What you have to do:
Begin with the first line below and retype each line exactly through the line containing "PI = math.pi". Any pictures are to be left out.

Dataset section:
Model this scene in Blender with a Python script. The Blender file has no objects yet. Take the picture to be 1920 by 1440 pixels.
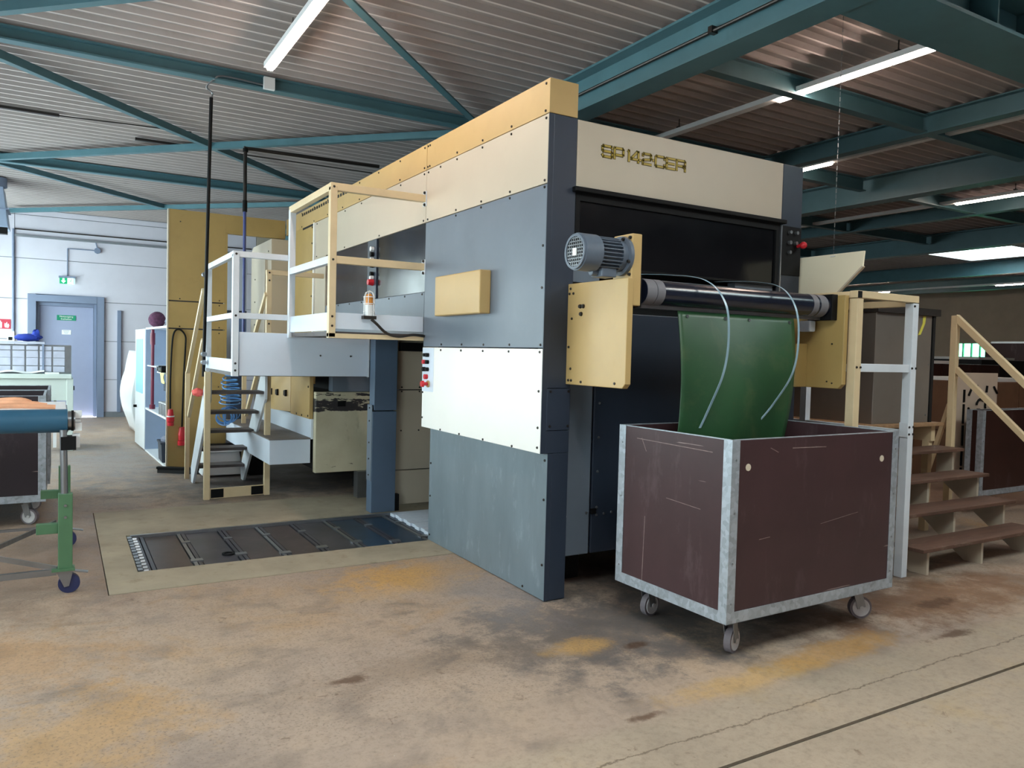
import bpy, bmesh, math, random
from mathutils import Vector, Matrix
random.seed(7)
scene = bpy.context.scene
COL = scene.collection
PI = math.pi

# ------------------------------------------------------------------ camera
CAM = Vector((-2.53099, -3.85871, 1.5))
RIGHT = Vector((0.86229692, -0.50575929, 0.02552579))
DOWN = Vector((0.002201, -0.04666254, -0.99890829))
FWD = Vector((0.50639825, 0.86141172, -0.03912378))
cd = bpy.data.cameras.new('camera'); cam = bpy.data.objects.new('camera', cd); COL.objects.link(cam)
cd.sensor_fit = 'HORIZONTAL'; cd.sensor_width = 36.0; cd.lens = 1441.0 / 1920.0 * 36.0
cd.clip_start = 0.05; cd.clip_end = 200
m3 = Matrix((RIGHT, -DOWN, -FWD)).transposed()
cam.matrix_world = Matrix.Translation(CAM) @ m3.to_4x4()
scene.camera = cam

# ------------------------------------------------------------------ world, light, exposure
vs = scene.view_settings
vs.view_transform = 'Standard'; vs.look = 'None'; vs.gamma = 1.0; vs.use_curve_mapping = False
vs.exposure = 0.0
world = bpy.data.worlds.new('overcast_sky'); scene.world = world; world.use_nodes = True
wn = world.node_tree.nodes; wl = world.node_tree.links
bg = wn['Background']; bg.inputs['Color'].default_value = (0.91, 0.93, 1.0, 1); bg.inputs['Strength'].default_value = 15.0
def portal(name, loc, rot, sx, sy):
    ld = bpy.data.lights.new(name, 'AREA'); ld.shape = 'RECTANGLE'; ld.size = sx; ld.size_y = sy
    ld.cycles.is_portal = True
    o = bpy.data.objects.new(name, ld); COL.objects.link(o); o.location = loc; o.rotation_euler = rot
XW = -4.5                       # inner face of the window wall
WIN = [(-3.0, 0.2, 0.95, 2.15), (0.8, 4.6, 0.95, 2.25), (5.2, 9.0, 0.95, 2.9), (9.6, 13.3, 0.95, 3.4)]   # its windows: y0 y1 z0 z1
for a, b, c, d in WIN:
    portal('daylight_portal', (XW - 0.02, (a + b) / 2, (c + d) / 2), (0, -PI / 2, 0), d - c, b - a)
SKYL = [(14.7, 16.5, 4.9, 6.7), (-2.4, 0.4, -3.8, -2.2), (3.0, 5.2, -3.8, -2.2)]      # roof lights x0 x1 y0 y1
for q in SKYL:
    portal('skylight_portal', ((q[0] + q[1]) / 2, (q[2] + q[3]) / 2, 4.28), (0, 0, 0), q[1] - q[0], q[3] - q[2])
scene.cycles.max_bounces = 8; scene.cycles.diffuse_bounces = 5; scene.cycles.glossy_bounces = 3; scene.cycles.transparent_max_bounces = 8
scene.cycles.sample_clamp_indirect = 8.0
LAMP_E = 60.0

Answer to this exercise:
Model this scene in Blender with a Python script. The Blender file has no objects yet. Take the picture to be 1920 by 1440 pixels.
import bpy, bmesh, math, random
from mathutils import Vector, Matrix
random.seed(7)
scene = bpy.context.scene
COL = scene.collection
PI = math.pi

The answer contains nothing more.